With other gods? Well you cannot worship Aztec gods unless you perform blood letting and human sacrifice. Huitzilopochtli demands it to make the sun move. If you're not doing that, you're not "authentic".

If you argue that the gods can "update" what they want and no longer require scarification, bloodletting or ripping out the heart of a willing sacrifice, then any historical "reconstruction" is pointless to begin with -- because the gods may want something new or have changed over the centuries. So why bother? It's also a very convenient excuse to get rid of the parts you don't like (human sacrifice, which incidentally the Norse also are known to have practiced) and stick in parts you do. Of course, Christians have been doing this same thing for centuries.

> I mean, had you been a profane I would've brushed it aside, but you studied these things, you have no excuse.

Lol, a "profane"? Sounds good. One of my favorite scholars in this regard.

> You studied the documents upon which Hellenists and Asatruars base their knowledge.
And somehow, somehow you managed to dismiss them altogether.

Somehow? More like exactly because. I can actually read ancient Greek, and I know enough Old English to pretend I can read Old Norse :D

I contend it's actually impossible for anyone in the West to believe in these gods in the way they were historically worshiped, simply because we no longer live in a world where the dichotomy between the sacred and the profane was distinct. We humans of the 21st century cannot ignore our knowledge of the universe.

That is why these are merely "toy" religions.
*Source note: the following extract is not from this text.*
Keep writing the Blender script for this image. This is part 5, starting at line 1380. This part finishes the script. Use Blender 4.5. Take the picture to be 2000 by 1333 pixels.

People light candles and say "norse prayers" and ask to get a job promotion, an easier pregnancy, do well on an exam.

For people practicing these religions in the Iron Age and later, their worship was a matter of absolute survival against the supernatural. For them, human sacrifice and other such barbarities was a necessity.


> Mind if I ask you exactly what you studied in occultism and Greek religion? You sound like someone who hasn't studied it.

Well, just looking at that bookshelf I count about 40 scholarly books on what I deem "mythology". So take that as you will. Most of what i know about Greek religion is about Gnosticism and Neoplatonism, which are of course later developments of the Eleusian mysteries, etc., and intercalated with earlier Christianity.

> It's not like Occultism is one singular path. Hermeticism, LaVeyanism, the Greek mysteries....get particular. What did you study?

Anton LeVey was an atheist and Hedonist. He uses Satan as a symbol in one part to represent hedonism, and in a second part to annoy the fuck out of Christians.

Otherwise I'm not sure what you're asking. I'm interested in the history and the myth, not in digging a pit in my back yard to do the taurobolium. Anton LeVey's Necronomicon is gibberish. I should know, because I've seen the real thing.